Data to process -
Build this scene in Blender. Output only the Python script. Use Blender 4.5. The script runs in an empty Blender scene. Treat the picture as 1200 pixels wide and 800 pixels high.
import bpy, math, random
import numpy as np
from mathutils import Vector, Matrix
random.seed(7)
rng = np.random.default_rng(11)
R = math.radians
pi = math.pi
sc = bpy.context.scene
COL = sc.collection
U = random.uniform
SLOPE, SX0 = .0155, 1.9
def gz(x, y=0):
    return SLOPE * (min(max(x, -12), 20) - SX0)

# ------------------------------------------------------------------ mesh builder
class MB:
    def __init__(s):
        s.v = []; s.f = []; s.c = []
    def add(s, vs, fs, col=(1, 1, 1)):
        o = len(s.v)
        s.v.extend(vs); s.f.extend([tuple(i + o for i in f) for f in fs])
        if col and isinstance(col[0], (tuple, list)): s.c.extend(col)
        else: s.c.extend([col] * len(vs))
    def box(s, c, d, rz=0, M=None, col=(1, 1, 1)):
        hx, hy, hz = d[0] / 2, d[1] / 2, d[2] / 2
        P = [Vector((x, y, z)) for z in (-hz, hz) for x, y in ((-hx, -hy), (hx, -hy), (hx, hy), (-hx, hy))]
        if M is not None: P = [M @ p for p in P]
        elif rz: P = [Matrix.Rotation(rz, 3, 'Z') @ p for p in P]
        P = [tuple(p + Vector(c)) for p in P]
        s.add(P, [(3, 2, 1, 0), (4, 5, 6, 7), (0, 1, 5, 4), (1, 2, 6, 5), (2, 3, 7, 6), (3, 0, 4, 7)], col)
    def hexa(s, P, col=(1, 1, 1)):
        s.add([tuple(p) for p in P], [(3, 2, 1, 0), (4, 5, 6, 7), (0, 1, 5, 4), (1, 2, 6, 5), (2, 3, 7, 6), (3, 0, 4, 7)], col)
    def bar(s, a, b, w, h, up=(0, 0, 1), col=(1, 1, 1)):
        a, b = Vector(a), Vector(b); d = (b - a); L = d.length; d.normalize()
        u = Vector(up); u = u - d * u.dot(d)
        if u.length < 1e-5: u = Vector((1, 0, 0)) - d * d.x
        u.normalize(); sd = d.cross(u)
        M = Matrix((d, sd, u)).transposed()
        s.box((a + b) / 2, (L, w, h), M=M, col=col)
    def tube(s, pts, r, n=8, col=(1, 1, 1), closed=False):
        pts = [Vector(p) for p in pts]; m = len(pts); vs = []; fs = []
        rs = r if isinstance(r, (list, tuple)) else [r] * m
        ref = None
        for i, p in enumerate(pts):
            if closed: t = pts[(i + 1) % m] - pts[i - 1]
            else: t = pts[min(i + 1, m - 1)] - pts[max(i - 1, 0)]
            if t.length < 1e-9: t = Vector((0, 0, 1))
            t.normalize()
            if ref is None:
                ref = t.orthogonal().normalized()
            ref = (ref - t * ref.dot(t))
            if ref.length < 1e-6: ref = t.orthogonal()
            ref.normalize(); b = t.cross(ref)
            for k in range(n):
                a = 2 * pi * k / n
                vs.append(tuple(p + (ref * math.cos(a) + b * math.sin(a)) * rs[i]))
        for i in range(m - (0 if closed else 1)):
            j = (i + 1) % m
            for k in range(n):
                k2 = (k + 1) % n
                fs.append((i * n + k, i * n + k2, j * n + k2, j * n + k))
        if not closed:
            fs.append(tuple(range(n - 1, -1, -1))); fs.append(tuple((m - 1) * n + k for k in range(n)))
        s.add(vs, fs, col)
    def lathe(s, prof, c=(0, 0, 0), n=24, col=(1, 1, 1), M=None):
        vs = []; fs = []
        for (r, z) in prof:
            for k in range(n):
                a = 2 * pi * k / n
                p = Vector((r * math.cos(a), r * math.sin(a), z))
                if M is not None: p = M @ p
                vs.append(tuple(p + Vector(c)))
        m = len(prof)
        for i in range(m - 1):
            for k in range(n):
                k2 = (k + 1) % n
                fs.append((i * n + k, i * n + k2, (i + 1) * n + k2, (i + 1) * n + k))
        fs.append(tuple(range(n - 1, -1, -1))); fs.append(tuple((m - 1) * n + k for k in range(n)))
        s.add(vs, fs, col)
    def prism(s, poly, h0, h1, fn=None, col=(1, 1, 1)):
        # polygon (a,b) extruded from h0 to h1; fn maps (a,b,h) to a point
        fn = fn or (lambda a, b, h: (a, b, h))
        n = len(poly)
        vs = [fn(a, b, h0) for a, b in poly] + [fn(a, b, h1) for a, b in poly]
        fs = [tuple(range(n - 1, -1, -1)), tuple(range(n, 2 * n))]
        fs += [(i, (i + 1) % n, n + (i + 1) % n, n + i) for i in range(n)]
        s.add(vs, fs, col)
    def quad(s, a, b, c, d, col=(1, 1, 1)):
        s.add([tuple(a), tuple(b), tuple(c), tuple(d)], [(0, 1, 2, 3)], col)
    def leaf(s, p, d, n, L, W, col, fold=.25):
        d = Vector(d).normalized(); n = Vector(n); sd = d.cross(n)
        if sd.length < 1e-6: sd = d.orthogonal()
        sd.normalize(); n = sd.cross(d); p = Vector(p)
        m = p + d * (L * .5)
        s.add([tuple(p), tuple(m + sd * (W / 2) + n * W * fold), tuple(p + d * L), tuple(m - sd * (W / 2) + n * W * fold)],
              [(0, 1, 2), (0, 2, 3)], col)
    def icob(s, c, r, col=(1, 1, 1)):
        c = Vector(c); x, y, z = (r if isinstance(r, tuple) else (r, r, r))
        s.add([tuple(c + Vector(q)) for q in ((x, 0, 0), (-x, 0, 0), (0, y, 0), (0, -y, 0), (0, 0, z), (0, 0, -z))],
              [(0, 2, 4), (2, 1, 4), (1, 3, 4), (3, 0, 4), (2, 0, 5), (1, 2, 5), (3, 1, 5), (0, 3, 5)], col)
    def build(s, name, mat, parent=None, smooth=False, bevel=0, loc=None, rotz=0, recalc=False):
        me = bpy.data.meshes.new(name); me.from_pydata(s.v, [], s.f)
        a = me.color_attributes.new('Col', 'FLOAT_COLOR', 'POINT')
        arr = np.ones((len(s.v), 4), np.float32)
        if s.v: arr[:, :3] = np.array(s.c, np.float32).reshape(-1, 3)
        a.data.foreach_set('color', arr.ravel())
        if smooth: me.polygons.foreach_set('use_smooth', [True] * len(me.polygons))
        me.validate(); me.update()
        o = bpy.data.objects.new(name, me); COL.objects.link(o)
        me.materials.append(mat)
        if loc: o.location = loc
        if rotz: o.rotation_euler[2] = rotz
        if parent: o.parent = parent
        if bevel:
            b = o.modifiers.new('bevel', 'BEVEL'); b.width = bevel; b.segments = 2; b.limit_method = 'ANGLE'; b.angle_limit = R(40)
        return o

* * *

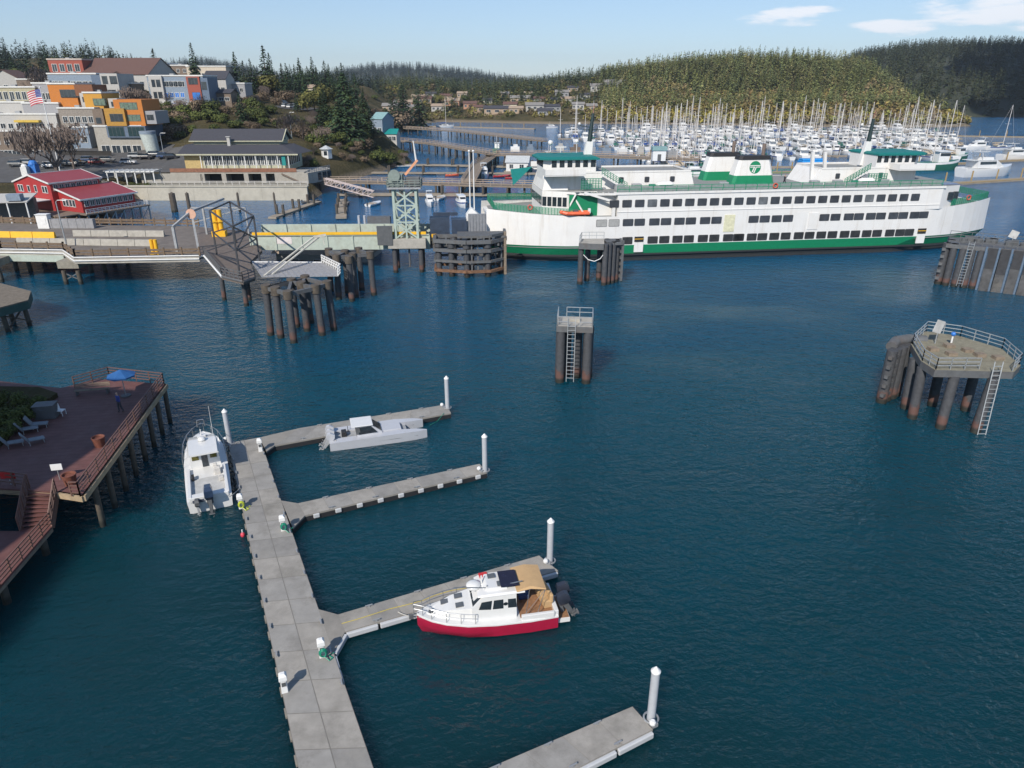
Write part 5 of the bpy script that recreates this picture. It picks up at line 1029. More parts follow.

Work to be completed -
Start at the line with "Build this scene" and stop after the line with "return SLOPE *". Repeat exactly the lines in that range.

Complete response -
Build this scene in Blender. Output only the Python script. Use Blender 4.5. The script runs in an empty Blender scene. Treat the picture as 1200 pixels wide and 800 pixels high.
import bpy, math, random
import numpy as np
from mathutils import Vector, Matrix
random.seed(7)
rng = np.random.default_rng(11)
R = math.radians
pi = math.pi
sc = bpy.context.scene
COL = sc.collection
U = random.uniform
SLOPE, SX0 = .0155, 1.9
def gz(x, y=0):
    return SLOPE * (min(max(x, -12), 20) - SX0)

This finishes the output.